> Exercise:
Return all of the entries exactly as written.

— Start of Task input —

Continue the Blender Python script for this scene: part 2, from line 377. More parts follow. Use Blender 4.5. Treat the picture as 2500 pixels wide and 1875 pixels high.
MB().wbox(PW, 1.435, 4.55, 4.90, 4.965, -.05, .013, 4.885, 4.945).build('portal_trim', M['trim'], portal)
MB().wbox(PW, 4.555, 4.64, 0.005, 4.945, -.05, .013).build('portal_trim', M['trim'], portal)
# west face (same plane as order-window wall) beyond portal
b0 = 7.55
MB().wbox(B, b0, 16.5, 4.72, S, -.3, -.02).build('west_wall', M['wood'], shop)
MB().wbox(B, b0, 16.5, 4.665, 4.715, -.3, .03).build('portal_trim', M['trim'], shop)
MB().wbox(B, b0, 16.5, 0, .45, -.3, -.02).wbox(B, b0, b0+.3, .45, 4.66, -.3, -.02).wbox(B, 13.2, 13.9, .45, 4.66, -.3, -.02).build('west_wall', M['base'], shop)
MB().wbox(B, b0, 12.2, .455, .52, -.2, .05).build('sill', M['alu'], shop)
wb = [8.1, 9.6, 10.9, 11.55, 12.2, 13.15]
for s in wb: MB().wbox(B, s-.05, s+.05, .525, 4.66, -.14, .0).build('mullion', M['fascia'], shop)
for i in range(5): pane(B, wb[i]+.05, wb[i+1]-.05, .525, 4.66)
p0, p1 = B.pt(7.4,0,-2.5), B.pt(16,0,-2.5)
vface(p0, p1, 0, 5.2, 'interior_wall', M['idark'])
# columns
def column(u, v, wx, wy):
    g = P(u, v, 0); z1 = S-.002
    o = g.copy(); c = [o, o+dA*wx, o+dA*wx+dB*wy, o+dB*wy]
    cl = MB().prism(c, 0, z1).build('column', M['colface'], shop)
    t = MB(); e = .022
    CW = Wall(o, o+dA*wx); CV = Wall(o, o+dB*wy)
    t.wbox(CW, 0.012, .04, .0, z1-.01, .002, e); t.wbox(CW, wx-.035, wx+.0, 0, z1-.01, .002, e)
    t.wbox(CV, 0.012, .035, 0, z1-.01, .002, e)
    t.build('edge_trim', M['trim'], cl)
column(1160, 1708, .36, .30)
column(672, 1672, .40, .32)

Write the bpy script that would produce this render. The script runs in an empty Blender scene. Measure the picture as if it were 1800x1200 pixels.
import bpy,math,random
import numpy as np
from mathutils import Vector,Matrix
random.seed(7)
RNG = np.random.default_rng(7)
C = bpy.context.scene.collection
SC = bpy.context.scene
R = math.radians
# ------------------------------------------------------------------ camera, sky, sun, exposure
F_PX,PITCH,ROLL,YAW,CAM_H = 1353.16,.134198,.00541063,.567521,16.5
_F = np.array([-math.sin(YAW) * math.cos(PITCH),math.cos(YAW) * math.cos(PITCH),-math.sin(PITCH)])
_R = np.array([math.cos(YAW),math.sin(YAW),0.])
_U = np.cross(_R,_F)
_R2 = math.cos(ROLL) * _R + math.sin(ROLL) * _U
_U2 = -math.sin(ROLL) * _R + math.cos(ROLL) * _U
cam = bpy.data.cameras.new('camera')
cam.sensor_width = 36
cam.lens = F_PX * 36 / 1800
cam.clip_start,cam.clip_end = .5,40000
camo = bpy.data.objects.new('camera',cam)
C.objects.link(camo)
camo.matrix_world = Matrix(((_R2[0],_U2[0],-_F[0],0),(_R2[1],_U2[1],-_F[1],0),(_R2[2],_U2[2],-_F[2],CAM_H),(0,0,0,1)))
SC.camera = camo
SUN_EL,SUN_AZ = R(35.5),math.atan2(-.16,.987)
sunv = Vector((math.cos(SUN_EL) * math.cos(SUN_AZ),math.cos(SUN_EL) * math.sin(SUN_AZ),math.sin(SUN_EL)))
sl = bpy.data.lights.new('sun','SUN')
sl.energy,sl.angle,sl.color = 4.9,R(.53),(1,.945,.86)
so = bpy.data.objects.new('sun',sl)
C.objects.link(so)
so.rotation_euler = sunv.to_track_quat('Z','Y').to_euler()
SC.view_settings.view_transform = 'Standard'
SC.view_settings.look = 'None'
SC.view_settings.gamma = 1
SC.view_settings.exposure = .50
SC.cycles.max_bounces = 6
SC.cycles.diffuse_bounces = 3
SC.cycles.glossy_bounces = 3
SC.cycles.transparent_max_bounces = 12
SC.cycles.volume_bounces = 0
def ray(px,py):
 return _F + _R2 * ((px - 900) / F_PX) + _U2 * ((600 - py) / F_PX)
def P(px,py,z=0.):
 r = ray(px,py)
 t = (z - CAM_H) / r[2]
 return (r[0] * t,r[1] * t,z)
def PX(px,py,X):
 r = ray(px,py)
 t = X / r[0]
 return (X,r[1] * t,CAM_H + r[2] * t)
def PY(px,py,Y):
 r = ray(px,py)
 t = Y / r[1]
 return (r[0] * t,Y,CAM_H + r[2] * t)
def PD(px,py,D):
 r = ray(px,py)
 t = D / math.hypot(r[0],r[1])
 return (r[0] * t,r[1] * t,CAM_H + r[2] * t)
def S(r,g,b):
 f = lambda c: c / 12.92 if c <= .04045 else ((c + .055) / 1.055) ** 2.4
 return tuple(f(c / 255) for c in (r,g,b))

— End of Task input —

> Final result:
Continue the Blender Python script for this scene: part 2, from line 377. More parts follow. Use Blender 4.5. Treat the picture as 2500 pixels wide and 1875 pixels high.
MB().wbox(PW, 1.435, 4.55, 4.90, 4.965, -.05, .013, 4.885, 4.945).build('portal_trim', M['trim'], portal)
MB().wbox(PW, 4.555, 4.64, 0.005, 4.945, -.05, .013).build('portal_trim', M['trim'], portal)
# west face (same plane as order-window wall) beyond portal
b0 = 7.55
MB().wbox(B, b0, 16.5, 4.72, S, -.3, -.02).build('west_wall', M['wood'], shop)
MB().wbox(B, b0, 16.5, 4.665, 4.715, -.3, .03).build('portal_trim', M['trim'], shop)
MB().wbox(B, b0, 16.5, 0, .45, -.3, -.02).wbox(B, b0, b0+.3, .45, 4.66, -.3, -.02).wbox(B, 13.2, 13.9, .45, 4.66, -.3, -.02).build('west_wall', M['base'], shop)
MB().wbox(B, b0, 12.2, .455, .52, -.2, .05).build('sill', M['alu'], shop)
wb = [8.1, 9.6, 10.9, 11.55, 12.2, 13.15]
for s in wb: MB().wbox(B, s-.05, s+.05, .525, 4.66, -.14, .0).build('mullion', M['fascia'], shop)
for i in range(5): pane(B, wb[i]+.05, wb[i+1]-.05, .525, 4.66)
p0, p1 = B.pt(7.4,0,-2.5), B.pt(16,0,-2.5)
vface(p0, p1, 0, 5.2, 'interior_wall', M['idark'])
# columns
def column(u, v, wx, wy):
    g = P(u, v, 0); z1 = S-.002
    o = g.copy(); c = [o, o+dA*wx, o+dA*wx+dB*wy, o+dB*wy]
    cl = MB().prism(c, 0, z1).build('column', M['colface'], shop)
    t = MB(); e = .022
    CW = Wall(o, o+dA*wx); CV = Wall(o, o+dB*wy)
    t.wbox(CW, 0.012, .04, .0, z1-.01, .002, e); t.wbox(CW, wx-.035, wx+.0, 0, z1-.01, .002, e)
    t.wbox(CV, 0.012, .035, 0, z1-.01, .002, e)
    t.build('edge_trim', M['trim'], cl)
column(1160, 1708, .36, .30)
column(672, 1672, .40, .32)

Write the bpy script that would produce this render. The script runs in an empty Blender scene. Measure the picture as if it were 1800x1200 pixels.
import bpy,math,random
import numpy as np
from mathutils import Vector,Matrix
random.seed(7)
RNG = np.random.default_rng(7)
C = bpy.context.scene.collection
SC = bpy.context.scene
R = math.radians
# ------------------------------------------------------------------ camera, sky, sun, exposure
F_PX,PITCH,ROLL,YAW,CAM_H = 1353.16,.134198,.00541063,.567521,16.5
_F = np.array([-math.sin(YAW) * math.cos(PITCH),math.cos(YAW) * math.cos(PITCH),-math.sin(PITCH)])
_R = np.array([math.cos(YAW),math.sin(YAW),0.])
_U = np.cross(_R,_F)
_R2 = math.cos(ROLL) * _R + math.sin(ROLL) * _U
_U2 = -math.sin(ROLL) * _R + math.cos(ROLL) * _U
cam = bpy.data.cameras.new('camera')
cam.sensor_width = 36
cam.lens = F_PX * 36 / 1800
cam.clip_start,cam.clip_end = .5,40000
camo = bpy.data.objects.new('camera',cam)
C.objects.link(camo)
camo.matrix_world = Matrix(((_R2[0],_U2[0],-_F[0],0),(_R2[1],_U2[1],-_F[1],0),(_R2[2],_U2[2],-_F[2],CAM_H),(0,0,0,1)))
SC.camera = camo
SUN_EL,SUN_AZ = R(35.5),math.atan2(-.16,.987)
sunv = Vector((math.cos(SUN_EL) * math.cos(SUN_AZ),math.cos(SUN_EL) * math.sin(SUN_AZ),math.sin(SUN_EL)))
sl = bpy.data.lights.new('sun','SUN')
sl.energy,sl.angle,sl.color = 4.9,R(.53),(1,.945,.86)
so = bpy.data.objects.new('sun',sl)
C.objects.link(so)
so.rotation_euler = sunv.to_track_quat('Z','Y').to_euler()
SC.view_settings.view_transform = 'Standard'
SC.view_settings.look = 'None'
SC.view_settings.gamma = 1
SC.view_settings.exposure = .50
SC.cycles.max_bounces = 6
SC.cycles.diffuse_bounces = 3
SC.cycles.glossy_bounces = 3
SC.cycles.transparent_max_bounces = 12
SC.cycles.volume_bounces = 0
def ray(px,py):
 return _F + _R2 * ((px - 900) / F_PX) + _U2 * ((600 - py) / F_PX)
def P(px,py,z=0.):
 r = ray(px,py)
 t = (z - CAM_H) / r[2]
 return (r[0] * t,r[1] * t,z)
def PX(px,py,X):
 r = ray(px,py)
 t = X / r[0]
 return (X,r[1] * t,CAM_H + r[2] * t)
def PY(px,py,Y):
 r = ray(px,py)
 t = Y / r[1]
 return (r[0] * t,Y,CAM_H + r[2] * t)
def PD(px,py,D):
 r = ray(px,py)
 t = D / math.hypot(r[0],r[1])
 return (r[0] * t,r[1] * t,CAM_H + r[2] * t)
def S(r,g,b):
 f = lambda c: c / 12.92 if c <= .04045 else ((c + .055) / 1.055) ** 2.4
 return tuple(f(c / 255) for c in (r,g,b))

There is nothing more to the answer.